Воспоминания и рассказы тех, кто учился с Благосветловым в бурсе и семинарии, рисуют его как личность «живую, правдивую и свободолюбивую». Уже тогда нравственная сила Благосветлова поставила его в совершенно особые отношения е учителями и е товарищами. И дело не только в том, что «он был очень добр, щедр И жалостлив к своим товарищам» (на этот счет в материалах Духовникова приводится масса свидетельств), — дело в уровне человеческого достоинства, столь непривычного в бурсе, в той серьезности отношения к жизни и к людям, которые отличали бурсака и семинариста Благосветлова от его забитых сверстников.
«Хотя Г. Е. был в хороших отношениях с немногими товарищами… — свидетельствует протоиерей Любомудров, — но уважали его все, и все искали случая поговорить с ним. Речь его поражала всех. «Из какой книги говорите вы?» — спрашивали его». «Говорит как по печатному», — рассказывали про него его слушатели.
Начальство и учителя относились к нему благосклонно и даже с уважением. По воспоминаниям Любомудрова, «учителя очень часто хвалили и ставили его нам в пример. Сознавая его превосходство перед нами, мы не только не завидовали ему, но даже гордились им, как светлою звездою в нашем курсе, думая, что из него выйдет или монах-аскет, или высокоученый человек».

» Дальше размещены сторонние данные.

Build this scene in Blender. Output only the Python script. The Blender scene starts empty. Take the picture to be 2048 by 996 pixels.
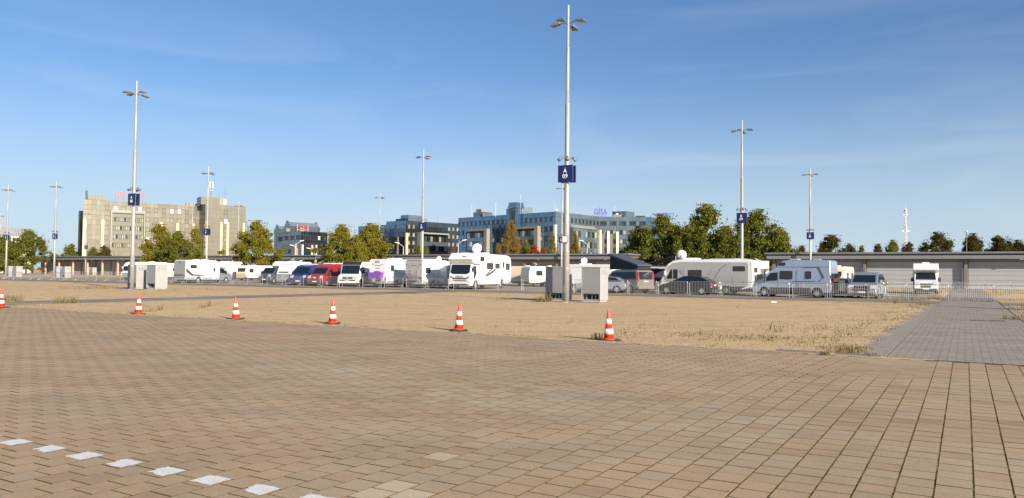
import bpy, bmesh, math, random
import numpy as np
from mathutils import Vector, Matrix
random.seed(7); rng = np.random.default_rng(11)
C = bpy.context.scene.collection
SC = bpy.context.scene
PI = math.pi
rad = math.radians

# ------------------------------------------------------------------ camera
EYE = 1.68; FPX = 1540.0; PITCH = math.atan(47.5 / FPX); ROLL = rad(.54)
cd = bpy.data.cameras.new('camera'); cam = bpy.data.objects.new('camera', cd); C.objects.link(cam)
SC.camera = cam
cd.sensor_width = 36.0; cd.lens = 36.0 * FPX / 2048.0; cd.clip_start = .05; cd.clip_end = 9000
_F = Vector((0, math.cos(PITCH), math.sin(PITCH))); _U0 = Vector((0, -math.sin(PITCH), math.cos(PITCH)))
_R = math.cos(ROLL) * Vector((1, 0, 0)) + math.sin(ROLL) * _U0
_U = -math.sin(ROLL) * Vector((1, 0, 0)) + math.cos(ROLL) * _U0
cam.matrix_world = Matrix(((_R.x, _U.x, -_F.x, 0), (_R.y, _U.y, -_F.y, 0), (_R.z, _U.z, -_F.z, EYE), (0, 0, 0, 1)))
SC.render.resolution_x = 1024; SC.render.resolution_y = 498

# ------------------------------------------------------------------ world, sun, exposure
SUN_AZ = rad(144.0)      # clockwise from +Y
SUN_EL = rad(21.0)
w = bpy.data.worlds.new('World'); SC.world = w; w.use_nodes = True
nt = w.node_tree; nt.nodes.clear()
sky = nt.nodes.new('ShaderNodeTexSky'); sky.sky_type = 'NISHITA'; sky.sun_disc = False
sky.sun_elevation = SUN_EL; sky.sun_rotation = SUN_AZ; sky.altitude = 50; sky.air_density = 1.0
sky.dust_density = 1.1; sky.ozone_density = 1.6
tc = nt.nodes.new('ShaderNodeTexCoord')
sxyz = nt.nodes.new('ShaderNodeSeparateXYZ'); cxyz = nt.nodes.new('ShaderNodeCombineXYZ'); zr = nt.nodes.new('ShaderNodeMapRange')   # the band right at the horizon is hidden by haze far off
zr.inputs[1].default_value = -1; zr.inputs[2].default_value = 1; zr.inputs[3].default_value = -.93; zr.inputs[4].default_value = 1.0
nt.links.new(tc.outputs['Generated'], sxyz.inputs[0]); nt.links.new(sxyz.outputs[0], cxyz.inputs[0]); nt.links.new(sxyz.outputs[1], cxyz.inputs[1]); nt.links.new(sxyz.outputs[2], zr.inputs[0]); nt.links.new(zr.outputs[0], cxyz.inputs[2]); nt.links.new(cxyz.outputs[0], sky.inputs[0])
mp = nt.nodes.new('ShaderNodeMapping'); mp.inputs['Scale'].default_value = (1.2, 1.2, 7.5); mp.inputs['Rotation'].default_value = (0, .10, .3)
nz = nt.nodes.new('ShaderNodeTexNoise'); nz.inputs['Scale'].default_value = 1.7; nz.inputs['Detail'].default_value = 7; nz.inputs['Distortion'].default_value = .9
nt.links.new(tc.outputs['Generated'], mp.inputs[0]); nt.links.new(mp.outputs[0], nz.inputs['Vector'])
cr = nt.nodes.new('ShaderNodeValToRGB'); cr.color_ramp.elements[0].position = .50; cr.color_ramp.elements[1].position = .80
cr.color_ramp.elements[0].color = (0, 0, 0, 1); cr.color_ramp.elements[1].color = (.20, .20, .20, 1)
nt.links.new(nz.outputs['Fac'], cr.inputs[0])
mx = nt.nodes.new('ShaderNodeMix'); mx.data_type = 'RGBA'
cl = nt.nodes.new('ShaderNodeMapRange'); cl.inputs[1].default_value = .10; cl.inputs[2].default_value = .38; cl.inputs[3].default_value = 1.5; cl.inputs[4].default_value = .25     # the thin cloud lies low
cmul = nt.nodes.new('ShaderNodeMath'); cmul.operation = 'MULTIPLY'; nt.links.new(sxyz.outputs[2], cl.inputs[0]); nt.links.new(cl.outputs[0], cmul.inputs[0]); nt.links.new(cr.outputs[0], cmul.inputs[1])
nt.links.new(cmul.outputs[0], mx.inputs['Factor']); nt.links.new(sky.outputs[0], mx.inputs['A'])
mx.inputs['B'].default_value = (7.0, 7.9, 9.2, 1)
tn = nt.nodes.new('ShaderNodeMix'); tn.data_type = 'RGBA'; tn.blend_type = 'MULTIPLY'; tn.inputs['Factor'].default_value = 1; tn.inputs['B'].default_value = (.72, .93, 1.19, 1)
nt.links.new(sky.outputs[0], tn.inputs['A']); nt.links.new(tn.outputs['Result'], mx.inputs['A'])
bg = nt.nodes.new('ShaderNodeBackground'); bg.inputs['Strength'].default_value = .070
wo = nt.nodes.new('ShaderNodeOutputWorld')
hz = nt.nodes.new('ShaderNodeMapRange'); hz.interpolation_type = 'SMOOTHERSTEP'     # pale haze towards the horizon all the way round
hz.inputs[1].default_value = -.06; hz.inputs[2].default_value = .30; hz.inputs[3].default_value = .88; hz.inputs[4].default_value = 0.0
nt.links.new(sxyz.outputs[2], hz.inputs[0])
mh = nt.nodes.new('ShaderNodeMix'); mh.data_type = 'RGBA'; nt.links.new(hz.outputs[0], mh.inputs['Factor']); nt.links.new(mx.outputs['Result'], mh.inputs['A']); mh.inputs['B'].default_value = (5.1, 6.0, 6.7, 1)
nt.links.new(mh.outputs['Result'], bg.inputs[0]); nt.links.new(bg.outputs[0], wo.inputs[0])
ld = bpy.data.lights.new('sun', 'SUN'); ld.energy = 5.0; ld.angle = rad(.5); ld.color = (1.0, .88, .73)
sun = bpy.data.objects.new('sun', ld); C.objects.link(sun)
sd = Vector((math.sin(SUN_AZ) * math.cos(SUN_EL), math.cos(SUN_AZ) * math.cos(SUN_EL), math.sin(SUN_EL)))
sun.rotation_euler = (-sd).to_track_quat('-Z', 'Y').to_euler(); sun.location = (20, -30, 40)
SC.view_settings.view_transform = 'Standard'; SC.view_settings.look = 'None'
SC.view_settings.exposure = .80; SC.view_settings.gamma = 1.0
SC.render.engine = 'CYCLES'

# ------------------------------------------------------------------ frames of reference
GA = rad(30.5)                       # the fairground grid is turned 30.5 degrees
SV = Vector((math.cos(GA), -math.sin(GA), 0)); TV = Vector((math.sin(GA), math.cos(GA), 0))
GRID = Matrix(((SV.x, TV.x, 0, 0), (SV.y, TV.y, 0, 0), (0, 0, 1, 0), (0, 0, 0, 1)))   # local (s,t,z) -> world
SROT = -GA
def WP(s, t, z=0): return Vector((s * SV.x + t * TV.x, s * SV.y + t * TV.y, z))
def ray(px, py=545):
    d = _F + _R * ((px - 1024) / FPX) - _U * ((py - 498) / FPX); return d / d.y
def colx(px, t=None, s=None, d=None):          # world ground point on image column px, on the line t=.. or s=.. or depth d
    r = ray(px).x
    k = d if d is not None else (t / (r * TV.x + TV.y) if t is not None else s / (r * SV.x + SV.y))
    return Vector((r * k, k, 0))
def ts(v): return (v.x * SV.x + v.y * SV.y, v.x * TV.x + v.y * TV.y)

# ------------------------------------------------------------------ materials
MATS = {}
def mat(name, col, rough=.6, metal=0.0, var=.06, scale=3.0, bump=0.0, bscale=40.0, coat=0.0, spec=.5, attr=None, objrand=0.0, detail=4, dark=None, rv=0.0):
    if name in MATS: return MATS[name]
    m = bpy.data.materials.new(name); m.use_nodes = True; n = m.node_tree; N = n.nodes; L = n.links
    b = N['Principled BSDF']
    b.inputs['Roughness'].default_value = rough; b.inputs['Metallic'].default_value = metal
    b.inputs['Specular IOR Level'].default_value = spec; b.inputs['Coat Weight'].default_value = coat
    b.inputs['Coat Roughness'].default_value = .06
    t = N.new('ShaderNodeTexCoord'); z = N.new('ShaderNodeTexNoise'); z.inputs['Scale'].default_value = scale; z.inputs['Detail'].default_value = detail
    L.new(t.outputs['Object'], z.inputs['Vector'])
    mr = N.new('ShaderNodeMapRange'); mr.inputs[1].default_value = .25; mr.inputs[2].default_value = .75
    mr.inputs[3].default_value = 1 - var; mr.inputs[4].default_value = 1 + var
    L.new(z.outputs['Fac'], mr.inputs[0])
    mu = N.new('ShaderNodeVectorMath'); mu.operation = 'SCALE'
    mu.inputs[0].default_value = col[:3]
    L.new(mr.outputs[0], mu.inputs['Scale'])
    out = mu.outputs[0]
    if attr:
        ge = N.new('ShaderNodeNewGeometry'); L.new(ge.outputs['Position'], z.inputs['Vector'])
        zw = N.new('ShaderNodeTexNoise'); zw.inputs['Scale'].default_value = .55; zw.inputs['Detail'].default_value = 9; zw.inputs['Roughness'].default_value = .62; L.new(ge.outputs['Position'], zw.inputs['Vector'])
        rw = N.new('ShaderNodeMapRange'); rw.inputs[1].default_value = .38; rw.inputs[2].default_value = .66; rw.inputs[3].default_value = 1.06; rw.inputs[4].default_value = .88; L.new(zw.outputs['Fac'], rw.inputs[0])
        zg = N.new('ShaderNodeTexNoise'); zg.inputs['Scale'].default_value = 45; zg.inputs['Detail'].default_value = 3; L.new(ge.outputs['Position'], zg.inputs['Vector'])
        rg = N.new('ShaderNodeMapRange'); rg.inputs[1].default_value = .3; rg.inputs[2].default_value = .7; rg.inputs[3].default_value = .88; rg.inputs[4].default_value = 1.12; L.new(zg.outputs['Fac'], rg.inputs[0])
        mt = N.new('ShaderNodeMapping'); mt.inputs['Rotation'].default_value = (0, 0, .95); mt.inputs['Scale'].default_value = (.06, .9, 1); L.new(ge.outputs['Position'], mt.inputs[0])
        zt_ = N.new('ShaderNodeTexNoise'); zt_.inputs['Scale'].default_value = 2.2; zt_.inputs['Detail'].default_value = 6; L.new(mt.outputs[0], zt_.inputs['Vector'])     # tyre dirt in long bands
        rt = N.new('ShaderNodeMapRange'); rt.inputs[1].default_value = .50; rt.inputs[2].default_value = .70; rt.inputs[3].default_value = 1.02; rt.inputs[4].default_value = .90; L.new(zt_.outputs['Fac'], rt.inputs[0])
        for rn in (rw, rg, rt):
            mw = N.new('ShaderNodeVectorMath'); mw.operation = 'SCALE'; L.new(out, mw.inputs[0]); L.new(rn.outputs[0], mw.inputs['Scale']); out = mw.outputs[0]
        a = N.new('ShaderNodeAttribute'); a.attribute_name = attr
        m2 = N.new('ShaderNodeVectorMath'); m2.operation = 'MULTIPLY'; L.new(out, m2.inputs[0]); L.new(a.outputs['Color'], m2.inputs[1]); out = m2.outputs[0]
    if objrand:
        oi = N.new('ShaderNodeObjectInfo'); m3 = N.new('ShaderNodeMapRange'); m3.inputs[3].default_value = 1 - objrand; m3.inputs[4].default_value = 1 + objrand
        L.new(oi.outputs['Random'], m3.inputs[0]); m4 = N.new('ShaderNodeVectorMath'); m4.operation = 'SCALE'
        L.new(out, m4.inputs[0]); L.new(m3.outputs[0], m4.inputs['Scale']); out = m4.outputs[0]
    if dark:      # blotches of a second colour (stains, dirt)
        z2 = N.new('ShaderNodeTexNoise'); z2.inputs['Scale'].default_value = dark[1]; z2.inputs['Detail'].default_value = 8; z2.inputs['Roughness'].default_value = .65
        L.new(ge.outputs['Position'] if attr else t.outputs['Object'], z2.inputs['Vector'])
        r2 = N.new('ShaderNodeMapRange'); r2.inputs[1].default_value = dark[2]; r2.inputs[2].default_value = dark[3]
        L.new(z2.outputs['Fac'], r2.inputs[0])
        mm = N.new('ShaderNodeMix'); mm.data_type = 'RGBA'; L.new(r2.outputs[0], mm.inputs['Factor']); L.new(out, mm.inputs['A']); mm.inputs['B'].default_value = (*dark[0], 1)
        out = mm.outputs['Result']
    L.new(out, b.inputs['Base Color'])
    if rv:
        r3 = N.new('ShaderNodeMapRange'); r3.inputs[3].default_value = max(0, rough - rv); r3.inputs[4].default_value = rough + rv
        L.new(z.outputs['Fac'], r3.inputs[0]); L.new(r3.outputs[0], b.inputs['Roughness'])
    if bump:
        zb = N.new('ShaderNodeTexNoise'); zb.inputs['Scale'].default_value = bscale; zb.inputs['Detail'].default_value = 5
        L.new(ge.outputs['Position'] if attr else t.outputs['Object'], zb.inputs['Vector']); bp = N.new('ShaderNodeBump'); bp.inputs['Strength'].default_value = 1.0; bp.inputs['Distance'].default_value = bump
        L.new(zb.outputs['Fac'], bp.inputs['Height']); L.new(bp.outputs[0], b.inputs['Normal'])
    MATS[name] = m; return m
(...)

Самого Благосветлова перспектива стать монахом-аскетом никак не устраивала. Уродливая жизнь духовной среды с отрочества выработала в нем отвращение к «попам». «В попы идти — никогда! Буду до седых волос учиться, а уж поступлю в университет», — говорил он. Его серьезное отношение к учению, поражавшее товарищей по семинарии, определялось именно этой затаенной, всепоглощающей мечтой. Уже в семинарии, в этом «вертепе скудоумия и лености», он самостоятельно постиг основы французского и немецкого языков. Так как семинарская библиотека была недоступна для учеников, да и состояла она только из учебников и книг духовного содержания, Благосветлов на последние копейки брал книги напрокат у базарных торговцев, продававших их среди всякой прочей рухляди, — и это было в ту пору, когда он, «кроме пищи и жилища, во всем прочем очень нуждался». Читать «светские» книги ученикам было строго запрещено — считалось, что они «развращают» будущих отцов церкви, поэтому замеченная «светская» книжка немедленно конфисковывалась инспектором. И тем не менее Благосветлов читал запоем и без разбора все — от «Истории Государства Российского» Карамзина до «Капитанской дочки» Пушкина. «В то время как в комнате вокруг него происходили беготня, шум, крики, пение, — свидетельствует Любомудров, — Г. Е. сядет за стол, зажмет уши и читает, не обращая внимания на то, что делается вокруг него. В десять часов вечера все ученики должны идти в спальни спать, Г. Е. оставался в комнате, назначенной для занятий, и просиживал там целые ночи за работой. Узнавши об этом, инспектор Тихон запретил ему оставаться после 10 часов для занятий, но ему не спалось: когда все спят, он ходит, бывало, ночью без огня по спальне и о чем-то думает».